The confidence of British consumers ebbed in February, adding further doubt about the ongoing spending capacity of the household sector which has sustained the overall economy since last year's Brexit vote.
The latest net balance reading from the GfK Consumer Confidence Index for February fell to -6, down from -5 in January.
The balance recorded its biggest monthly drop in two decades in the wake of last June's EU referendum result when it plunged to -12, stoking fears that the economy could be slipping into recession.
But the balance rapidly bounced back to -1 in September, as confidence flooded back.
Yet although still well above its long-run average for the series, the indicator has now been on a gradually downward trend since last October.
Declining trend?
"Any momentum behind the post-Brexit, debt-fuelled, consumer-spending boom now appears to be softening," said Joe Staton, head of market dynamics at GfK.
According to GfK the major purchase sub-index fell from 10 to 5 and the personal situation over the next 12 month index declined from 7 to 3.
However, there was a slight improvement in the reading for the balance of expectations of the general economic situation over the next year, rising from -23 to -20.
The economy has held up much better than the majority of economists expected in the wake of the Brexit vote, with growth of 0.6 per cent in the three months to September and 0.7 per cent in the following quarter.
Household spending has been almost entirely responsible for this growth, with business investment falling over the 2016 calendar year - the first annual drop since 2009.

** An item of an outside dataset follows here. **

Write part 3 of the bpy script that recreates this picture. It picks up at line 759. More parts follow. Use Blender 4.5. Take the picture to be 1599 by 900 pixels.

But retail sales, which account for 30 per cent of household consumption, have been flagging in recent months and analysts expect the increase in inflation to further crimp households spending this year, slowing overall GDP growth.
In its most recent Inflation Report the Bank of England projected the household sector to just about sustain its spending, mainly by running down the aggregate household savings rate to just 3.25 per cent, down from 5.6 per cent in the latest official data.
Other economists are doubtful that households will be willing to do so.
The GfK survey found a deterioration in the balance of respondents saying that now is a good time to save, from -2 to -4.